Fox News Channel poll shows Republicans support a “both/and” approach.  In an August 2010 Fox poll, Opinion Dynamics found the following: “Do you favor or oppose giving illegal immigrants who pay taxes and obey the law a second chance and allowing them to stay in the United States?”  All voters favored allowing undocumented immigrants to stay in the U.S. by a margin of 68%-27%; Republicans favored it 63%-33%.  “Thinking about the issue of immigration, do you think the federal government’s top priority should be securing the country’s borders, or passing new immigration legislation, or should both be done at the same time?”  All voters favored securing the border first by a margin of 21%-7% over passing new immigration legislation, but 68% favored doing both simultaneously; Republicans favored securing the border first by 28%-4% over new legislation, but 65% favored doing both simultaneously.   Again, when presented with the option of enforcement and path to legal status, the majority of all voters and the majority of Republicans support doing both.
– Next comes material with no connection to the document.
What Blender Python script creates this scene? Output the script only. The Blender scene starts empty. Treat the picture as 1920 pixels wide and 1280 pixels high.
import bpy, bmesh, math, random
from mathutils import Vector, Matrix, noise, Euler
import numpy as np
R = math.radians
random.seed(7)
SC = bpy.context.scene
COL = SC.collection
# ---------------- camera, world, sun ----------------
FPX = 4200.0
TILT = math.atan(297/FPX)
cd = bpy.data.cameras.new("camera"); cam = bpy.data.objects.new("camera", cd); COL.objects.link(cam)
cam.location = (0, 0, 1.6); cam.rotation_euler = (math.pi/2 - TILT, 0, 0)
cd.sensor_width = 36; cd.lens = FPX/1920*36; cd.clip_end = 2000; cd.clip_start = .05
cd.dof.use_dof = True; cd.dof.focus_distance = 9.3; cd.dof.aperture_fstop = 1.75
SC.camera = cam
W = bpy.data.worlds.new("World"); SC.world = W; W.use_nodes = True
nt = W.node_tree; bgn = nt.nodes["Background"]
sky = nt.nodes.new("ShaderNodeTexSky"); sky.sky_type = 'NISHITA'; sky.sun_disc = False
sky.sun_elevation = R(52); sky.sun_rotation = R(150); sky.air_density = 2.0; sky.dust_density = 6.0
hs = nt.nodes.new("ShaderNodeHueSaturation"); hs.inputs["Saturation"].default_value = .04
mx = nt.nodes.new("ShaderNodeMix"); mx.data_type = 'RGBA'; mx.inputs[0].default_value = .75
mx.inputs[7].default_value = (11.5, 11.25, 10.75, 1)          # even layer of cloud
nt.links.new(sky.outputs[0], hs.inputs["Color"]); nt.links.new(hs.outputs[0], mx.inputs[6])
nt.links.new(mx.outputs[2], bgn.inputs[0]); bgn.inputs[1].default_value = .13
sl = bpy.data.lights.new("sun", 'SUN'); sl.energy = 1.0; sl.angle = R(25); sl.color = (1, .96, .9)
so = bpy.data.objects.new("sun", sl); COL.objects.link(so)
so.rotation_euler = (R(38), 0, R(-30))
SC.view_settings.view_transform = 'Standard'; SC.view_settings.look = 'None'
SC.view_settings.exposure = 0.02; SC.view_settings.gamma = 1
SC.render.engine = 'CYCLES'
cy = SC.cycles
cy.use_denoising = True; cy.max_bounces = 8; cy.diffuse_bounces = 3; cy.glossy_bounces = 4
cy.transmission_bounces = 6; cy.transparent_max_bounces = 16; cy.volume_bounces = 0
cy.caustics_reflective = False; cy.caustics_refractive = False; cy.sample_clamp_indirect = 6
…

This stands in contrast to CNN polling, which consistently presents a false choice on immigration policy.  For example, polling released in late November 2011 by CNN/ORC asked, “What should be the main focus of the U.S. government in dealing with the issue of illegal immigration — developing a plan that would allow illegal immigrants who have jobs to become legal U.S. residents, or developing a plan for stopping the flow of illegal immigrants into the U.S. and for deporting those already here?”  By a 55% – 42% margin, voters support the option that involves stopping illegal immigration – a margin that is 71%-27% among Republicans.  This “either/or” proposition completely misses the more nuanced and complex views held by voters.

Concluded Sharry:

Without a doubt, there is a group of anti-immigrant Republican voters.  However, pundits and candidates alike often mistake their size and significance.  The polling is quite clear.  A majority of Republican voters want the same things that most Americans want on immigration – smart solutions rather than simplistic sound bites.